La moda è creatività, cultura e potere economico. Dietro le passerelle scintillanti e le campagne patinate, però, i dati raccontano altro: salari bassi e non dignitosi. Uno studio della Berlin School of Business and Innovation, basato sui dati di fashionchecker.org e riportato da Fashion Magazine, ha analizzato 219 aziende in 28 Paesi, rivelando che la quasi totalità non garantisce stipendi equi ai propri dipendenti. Un dato, quindi, che mette in discussione la responsabilità sociale di un settore che, pur prosperando grazie all’immaginario aspirazionale, sembra non poter più offrire incentivi per il ricambio generazionale. E resta evidente la distanza tra immagine e pratica in un’industria che fatica a dimostrare coerenza tra valori dichiarati e pratiche reali.

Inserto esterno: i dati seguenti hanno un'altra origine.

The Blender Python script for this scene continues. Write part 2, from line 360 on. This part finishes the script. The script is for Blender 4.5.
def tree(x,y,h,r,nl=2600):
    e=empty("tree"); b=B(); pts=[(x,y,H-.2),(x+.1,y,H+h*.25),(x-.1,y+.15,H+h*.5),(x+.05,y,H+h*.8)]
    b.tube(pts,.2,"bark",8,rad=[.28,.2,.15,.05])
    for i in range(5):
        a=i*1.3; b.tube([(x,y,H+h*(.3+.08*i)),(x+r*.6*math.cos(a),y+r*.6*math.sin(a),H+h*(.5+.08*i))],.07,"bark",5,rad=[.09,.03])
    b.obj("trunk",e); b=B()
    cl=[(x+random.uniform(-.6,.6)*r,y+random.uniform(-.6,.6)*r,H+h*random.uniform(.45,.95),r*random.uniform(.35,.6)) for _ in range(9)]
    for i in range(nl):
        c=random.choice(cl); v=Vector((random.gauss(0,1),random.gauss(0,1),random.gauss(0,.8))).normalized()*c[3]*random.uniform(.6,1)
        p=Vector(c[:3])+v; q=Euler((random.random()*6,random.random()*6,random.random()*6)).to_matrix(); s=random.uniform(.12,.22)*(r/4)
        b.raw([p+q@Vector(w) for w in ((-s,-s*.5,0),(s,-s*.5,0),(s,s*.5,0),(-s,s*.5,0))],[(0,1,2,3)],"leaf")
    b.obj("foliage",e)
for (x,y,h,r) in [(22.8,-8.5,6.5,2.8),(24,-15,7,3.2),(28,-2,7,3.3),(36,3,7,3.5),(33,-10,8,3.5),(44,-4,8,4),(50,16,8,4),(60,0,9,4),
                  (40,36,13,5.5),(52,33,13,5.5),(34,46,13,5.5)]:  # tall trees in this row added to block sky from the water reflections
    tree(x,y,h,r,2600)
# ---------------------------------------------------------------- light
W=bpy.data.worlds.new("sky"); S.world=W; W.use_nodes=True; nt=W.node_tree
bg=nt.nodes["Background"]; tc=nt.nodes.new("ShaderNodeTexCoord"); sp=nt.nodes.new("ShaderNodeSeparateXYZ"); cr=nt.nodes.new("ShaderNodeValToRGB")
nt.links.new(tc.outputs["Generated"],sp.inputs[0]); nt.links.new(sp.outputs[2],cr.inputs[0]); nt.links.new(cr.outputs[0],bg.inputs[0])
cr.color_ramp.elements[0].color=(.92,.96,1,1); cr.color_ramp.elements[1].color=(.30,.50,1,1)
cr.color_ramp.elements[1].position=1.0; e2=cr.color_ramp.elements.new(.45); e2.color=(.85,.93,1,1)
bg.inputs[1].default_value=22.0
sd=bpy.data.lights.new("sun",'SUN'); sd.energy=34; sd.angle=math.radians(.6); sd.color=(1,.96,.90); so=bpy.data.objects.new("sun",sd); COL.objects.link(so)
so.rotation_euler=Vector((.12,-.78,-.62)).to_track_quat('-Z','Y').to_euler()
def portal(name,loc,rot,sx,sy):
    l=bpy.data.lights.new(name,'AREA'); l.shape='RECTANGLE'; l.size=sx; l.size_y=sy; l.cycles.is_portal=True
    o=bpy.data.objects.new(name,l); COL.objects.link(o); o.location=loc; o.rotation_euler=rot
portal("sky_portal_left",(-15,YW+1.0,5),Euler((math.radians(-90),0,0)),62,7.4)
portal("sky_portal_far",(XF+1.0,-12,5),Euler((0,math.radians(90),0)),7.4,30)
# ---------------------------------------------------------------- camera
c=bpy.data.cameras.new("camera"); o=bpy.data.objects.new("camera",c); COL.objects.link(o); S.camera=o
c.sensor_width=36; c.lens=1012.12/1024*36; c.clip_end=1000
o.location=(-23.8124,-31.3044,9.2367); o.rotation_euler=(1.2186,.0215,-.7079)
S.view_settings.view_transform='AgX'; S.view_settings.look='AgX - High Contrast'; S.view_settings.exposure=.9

Spingere il ricambio generazionale?
Dei 219 marchi analizzati, ben 213 rientrano nella categoria E, la peggiore in una scala da A a E. Significa che non esiste un metodo consolidato né una supervisione rigorosa per stabilire salari dignitosi. Le restanti sei aziende, provenienti da Stati Uniti, Regno Unito, Germania e Paesi Bassi, si collocano nella categoria D, dove solo una minoranza dei dipendenti percepisce un salario equo. Nessuna realtà raggiunge le fasce più virtuose (A-C). In Italia, 21 marchi – da Armani a Prada, da Versace a Valentino – sono stati inclusi nello studio e tutti si trovano in categoria E. Le differenze si notano solo sul fronte della trasparenza delle catene di fornitura. Alcuni brand come Bottega Veneta o Brunello Cucinelli mostrano livelli minimi, altri come Fendi o Gucci raggiungono la massima apertura. La media globale è di 2,69 stelle su 5, con punte di eccellenza in Paesi come Svizzera e Svezia, mentre Francia e Cina restano fanalini di coda. Il dato più inquietante è che, sebbene 58 aziende abbiano promesso di introdurre salari dignitosi, solo cinque – Ovs, Patagonia, Pvh, Zeeman e Hema – hanno predisposto piani concreti.
L’attrattività verso i giovani
È questo, quindi, lo stato dell’arte. Un settore che continua a prosperare, ma che non assolve la sua responsabilità fondamentale. Come fanno allora queste aziende ad attrarre i giovani, nonostante salari bassi e scarsa tutela dei lavoratori? La risposta sta nell’immagine. La moda vende sogni, status e appartenenza culturale. I brand investono in storytelling, campagne social e collaborazioni con influencer, costruendo un universo aspirazionale che seduce le nuove generazioni. Tuttavia, la contraddizione è evidente. I giovani consumatori sono sempre più attenti a temi come sostenibilità e giustizia sociale e va da sé che la responsabilità non può essere ridotta solo a slogan.